— Set problem —
In the listing below, find the line containing "so.box(fr, a-.001, a+.03, -CN-1.45, -.12". Write out that line and every line after it to the end, exactly and only those.

---- Information supplied

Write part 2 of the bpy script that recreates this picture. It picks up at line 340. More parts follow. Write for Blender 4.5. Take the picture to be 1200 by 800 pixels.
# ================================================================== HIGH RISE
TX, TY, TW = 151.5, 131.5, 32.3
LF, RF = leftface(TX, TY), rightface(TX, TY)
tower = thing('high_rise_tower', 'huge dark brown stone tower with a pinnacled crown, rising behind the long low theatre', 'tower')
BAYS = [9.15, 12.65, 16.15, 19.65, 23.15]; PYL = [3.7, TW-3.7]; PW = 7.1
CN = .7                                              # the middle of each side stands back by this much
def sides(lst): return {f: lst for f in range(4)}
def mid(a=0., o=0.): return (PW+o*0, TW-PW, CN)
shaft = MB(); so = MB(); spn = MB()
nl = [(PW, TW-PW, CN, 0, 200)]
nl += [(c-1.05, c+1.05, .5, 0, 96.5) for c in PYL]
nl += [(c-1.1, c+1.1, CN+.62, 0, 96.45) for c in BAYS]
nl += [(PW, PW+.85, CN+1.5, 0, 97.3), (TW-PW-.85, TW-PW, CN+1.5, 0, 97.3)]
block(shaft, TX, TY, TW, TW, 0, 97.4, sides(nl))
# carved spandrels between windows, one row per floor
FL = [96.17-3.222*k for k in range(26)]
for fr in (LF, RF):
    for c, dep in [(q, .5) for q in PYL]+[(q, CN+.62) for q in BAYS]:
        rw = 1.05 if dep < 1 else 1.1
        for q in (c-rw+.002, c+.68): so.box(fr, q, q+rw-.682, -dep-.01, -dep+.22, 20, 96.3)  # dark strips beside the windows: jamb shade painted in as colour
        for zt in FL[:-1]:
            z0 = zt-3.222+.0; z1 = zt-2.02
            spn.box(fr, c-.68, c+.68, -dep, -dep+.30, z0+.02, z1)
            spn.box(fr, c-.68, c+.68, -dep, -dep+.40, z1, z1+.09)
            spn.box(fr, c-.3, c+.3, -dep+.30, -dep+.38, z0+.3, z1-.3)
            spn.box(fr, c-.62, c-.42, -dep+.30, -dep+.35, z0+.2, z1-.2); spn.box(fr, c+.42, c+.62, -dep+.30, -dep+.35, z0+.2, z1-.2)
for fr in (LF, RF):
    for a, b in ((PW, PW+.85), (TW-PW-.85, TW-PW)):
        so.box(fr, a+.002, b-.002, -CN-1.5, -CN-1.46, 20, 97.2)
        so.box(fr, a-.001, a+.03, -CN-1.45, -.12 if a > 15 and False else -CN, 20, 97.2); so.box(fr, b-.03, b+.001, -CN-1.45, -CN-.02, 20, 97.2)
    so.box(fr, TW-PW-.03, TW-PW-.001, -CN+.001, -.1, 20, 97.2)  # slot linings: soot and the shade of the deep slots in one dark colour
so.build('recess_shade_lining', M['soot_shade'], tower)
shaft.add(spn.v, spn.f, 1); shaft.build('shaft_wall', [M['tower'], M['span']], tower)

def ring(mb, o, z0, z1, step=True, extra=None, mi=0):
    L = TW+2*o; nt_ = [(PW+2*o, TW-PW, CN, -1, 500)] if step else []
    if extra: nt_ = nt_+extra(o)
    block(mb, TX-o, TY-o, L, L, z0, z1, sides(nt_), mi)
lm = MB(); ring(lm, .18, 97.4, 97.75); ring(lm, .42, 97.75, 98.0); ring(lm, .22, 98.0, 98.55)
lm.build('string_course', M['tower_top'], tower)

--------

— Output for this task —
        so.box(fr, a-.001, a+.03, -CN-1.45, -.12 if a > 15 and False else -CN, 20, 97.2); so.box(fr, b-.03, b+.001, -CN-1.45, -CN-.02, 20, 97.2)
    so.box(fr, TW-PW-.03, TW-PW-.001, -CN+.001, -.1, 20, 97.2)  # slot linings: soot and the shade of the deep slots in one dark colour
so.build('recess_shade_lining', M['soot_shade'], tower)
shaft.add(spn.v, spn.f, 1); shaft.build('shaft_wall', [M['tower'], M['span']], tower)

def ring(mb, o, z0, z1, step=True, extra=None, mi=0):
    L = TW+2*o; nt_ = [(PW+2*o, TW-PW, CN, -1, 500)] if step else []
    if extra: nt_ = nt_+extra(o)
    block(mb, TX-o, TY-o, L, L, z0, z1, sides(nt_), mi)
lm = MB(); ring(lm, .18, 97.4, 97.75); ring(lm, .42, 97.75, 98.0); ring(lm, .22, 98.0, 98.55)
lm.build('string_course', M['tower_top'], tower)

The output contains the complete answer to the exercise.